Essa expetativa dos cidadãos em relação ao poder judicial não deve, porém, ser sobrevalorizada, como se só dos magistrados se esperasse a “salvação da Pátria” e a moralização da sociedade. Do poder judicial se espera o controlo do poder político, mas não que a ele se substitua (como se fosse instaurada a “república dos juízes”), invadindo a esfera de competência que lhe é própria; pois não tem legitimidade democrática para tal e isso seria também abusar do poder e pôr em causa o equilíbrio de “feios e contrapesos” próprio da separação de poderes.
Tal significa que perante o descrédito dos políticos gerado pelo alastrar da corrupção, há que reagir à tentação de generalizar, como se os políticos fossem necessariamente corruptos e a política necessariamente o reino da desonestidade. É verdade que quem tem poder (na política, mas também na economia, na administração da justiça e em todos os domínios da vida social) está sempre sujeito à tentação de dele abusar e, por isso, deve estar preparado para resistir a essa tentação e para o exercer com parcimónia.

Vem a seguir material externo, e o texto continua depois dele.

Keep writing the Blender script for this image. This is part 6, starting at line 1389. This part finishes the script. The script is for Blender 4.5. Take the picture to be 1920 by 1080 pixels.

À cultura que gera a corrupção, que o Papa Francisco vem denunciando com vigor associando-a à idolatria do dinheiro, há que opor a difusão de uma outra cultura, que permita “reabilitar a política” (expressão que serviu de título a um famoso documento dos bispos franceses já com alguns anos): a cultura que a encara como serviço ao bem comum (“uma forma de caridade” – já o dizia o Papa Pio XI).
Cada um dos cidadãos não tem legitimidade para exigir dos políticos esse serviço ao bem comum se não se orienta, ele próprio, na vida cívica (na utilização de bens públicos, no cumprimento dos deveres fiscais, etc.) pelo critério do bem comum. Não é raro que coexistam na mesma pessoa a severidade no julgamento da desonestidade dos políticos e a condescendência com a desonestidade da sua própria conduta. A degradação ética da política muitas vezes reflete a degradação ética da sociedade.
A consciência do bem comum leva a dilatar o amor ao próximo da esfera interpessoal de proximidade às esferas mais amplas da comunidade local, nacional e universal. Reforçar tal consciência é um desafio lançado hoje à comunidade portuguesa. Só assim se poderá combater na sua raiz o fenómeno da corrupção e evitar o descrédito da política e das instituições.